Dans le territoire de la métropole strasbourgeoise, « les échanges de marchandises ont augmenté de 40 % entre 2011 et 2022. Si l’on prend également en compte la livraison de colis ou de repas à domicile pour les particuliers, qui s’est inscrite dans les modes de vie depuis le confinement, se dessine très nettement l’importance de la logistique urbaine dans les flux qui traversent la ville ».

Pour Anne-Marie Jean, vice-présidente de l’Eurométropole en charge de l’économie durable, également présidente du port de Strasbourg : « Des enjeux de qualité environnementale et de fluidité des échanges se posent. C’est pour y répondre que la collectivité s’est dotée de cette feuille de route ».

Que dit la feuille de route de l’Eurométropole de Strasbourg ?

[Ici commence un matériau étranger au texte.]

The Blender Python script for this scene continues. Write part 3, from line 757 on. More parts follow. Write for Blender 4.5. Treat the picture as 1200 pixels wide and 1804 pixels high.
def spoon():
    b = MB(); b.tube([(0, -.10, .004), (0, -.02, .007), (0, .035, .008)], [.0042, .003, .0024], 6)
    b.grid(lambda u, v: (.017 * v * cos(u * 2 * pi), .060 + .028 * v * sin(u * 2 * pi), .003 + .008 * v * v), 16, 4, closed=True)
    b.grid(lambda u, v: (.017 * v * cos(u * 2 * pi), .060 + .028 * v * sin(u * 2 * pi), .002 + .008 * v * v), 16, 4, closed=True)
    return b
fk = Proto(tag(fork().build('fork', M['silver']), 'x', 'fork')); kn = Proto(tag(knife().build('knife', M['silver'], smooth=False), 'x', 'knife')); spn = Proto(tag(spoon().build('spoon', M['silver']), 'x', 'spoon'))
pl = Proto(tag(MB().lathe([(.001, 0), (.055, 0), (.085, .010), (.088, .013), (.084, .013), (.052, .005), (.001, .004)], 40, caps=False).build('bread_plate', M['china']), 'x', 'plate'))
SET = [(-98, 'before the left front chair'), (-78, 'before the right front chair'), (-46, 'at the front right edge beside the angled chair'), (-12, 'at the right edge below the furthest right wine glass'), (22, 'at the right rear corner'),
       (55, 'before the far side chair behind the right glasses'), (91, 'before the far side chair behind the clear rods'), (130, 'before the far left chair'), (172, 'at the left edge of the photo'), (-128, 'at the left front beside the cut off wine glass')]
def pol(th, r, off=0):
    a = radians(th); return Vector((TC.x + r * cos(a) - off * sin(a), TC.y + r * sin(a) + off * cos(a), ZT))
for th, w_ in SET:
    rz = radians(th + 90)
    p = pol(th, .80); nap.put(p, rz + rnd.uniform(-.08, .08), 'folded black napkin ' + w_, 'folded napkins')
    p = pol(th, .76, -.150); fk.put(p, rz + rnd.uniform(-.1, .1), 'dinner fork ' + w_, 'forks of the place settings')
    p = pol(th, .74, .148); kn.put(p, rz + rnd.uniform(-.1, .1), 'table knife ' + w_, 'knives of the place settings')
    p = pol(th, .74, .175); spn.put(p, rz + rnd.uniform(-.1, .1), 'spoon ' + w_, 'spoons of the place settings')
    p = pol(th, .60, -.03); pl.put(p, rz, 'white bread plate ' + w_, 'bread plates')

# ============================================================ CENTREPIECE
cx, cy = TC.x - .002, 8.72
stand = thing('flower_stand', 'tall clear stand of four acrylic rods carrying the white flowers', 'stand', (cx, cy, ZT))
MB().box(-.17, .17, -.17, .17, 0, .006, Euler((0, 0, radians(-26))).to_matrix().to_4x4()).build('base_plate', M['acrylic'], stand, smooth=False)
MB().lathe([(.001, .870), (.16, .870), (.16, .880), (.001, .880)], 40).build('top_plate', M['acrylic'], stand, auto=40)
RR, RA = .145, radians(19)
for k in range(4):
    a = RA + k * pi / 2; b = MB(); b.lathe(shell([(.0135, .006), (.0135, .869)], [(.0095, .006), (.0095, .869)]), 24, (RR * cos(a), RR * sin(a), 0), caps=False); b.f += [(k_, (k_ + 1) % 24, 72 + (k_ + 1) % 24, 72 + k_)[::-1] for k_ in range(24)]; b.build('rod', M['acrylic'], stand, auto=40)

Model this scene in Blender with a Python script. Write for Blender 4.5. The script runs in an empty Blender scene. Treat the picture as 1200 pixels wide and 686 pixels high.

  • Pour favoriser la décarbonation du transport de marchandises, la voie fluviale est une alternative crédible pour des flux massifiés ;
  • La voie fluviale participe au report modal et offre des solutions aux acteurs économiques qui doivent composer avec la Zone à faibles émissions-mobilité (ZFE-m) et la Zone à circulation restreinte (ZCR) ;
  • Ce moyen de transport a un gros potentiel dans la mesure où les voies d’eau ne sont pas saturées. Elles peuvent supporter un trafic bien plus important ;
  • Le transport fluvial est vertueux à plusieurs titres, il est nettement moins polluant que les camions (en moyenne 60 % de moins), plus silencieux, et améliore la fluidité du trafic routier en retirant des camions de la circulation et il a une forte synergie avec la cyclo-logistique ;
  • En partenariat avec VNF et le port autonome de Strasbourg (PAS), l’Eurométropole peut aménager des quais ou des plateformes de transbordement afin de mailler le territoire et favoriser ce report vers le transport fluvial de marchandises. Multiplier les origines et destinations améliore en effet la pertinence de ce mode de transport ;
  • Ce potentiel à développer doit toutefois prendre en compte de manière fine les autres usagers des voies d’eau : activités touristiques et de loisirs notamment.

Une liste d’actions

L’Eurométropole rappelle que d’autres projets sont engagés avec VNF :

  • Une étude d’opportunité technique et économique pour la réalisation d’une plateforme de logistique fluviale pour le transport de marchandises et de déchets en lien avec la zone commerciale nord et les activités économiques du secteur à Vendenheim et Eckwersheim ;
  • Strasbourg quartier Citadelle : étude pour l’acheminement des matériaux de construction dans le cadre du démonstrateur ville durable.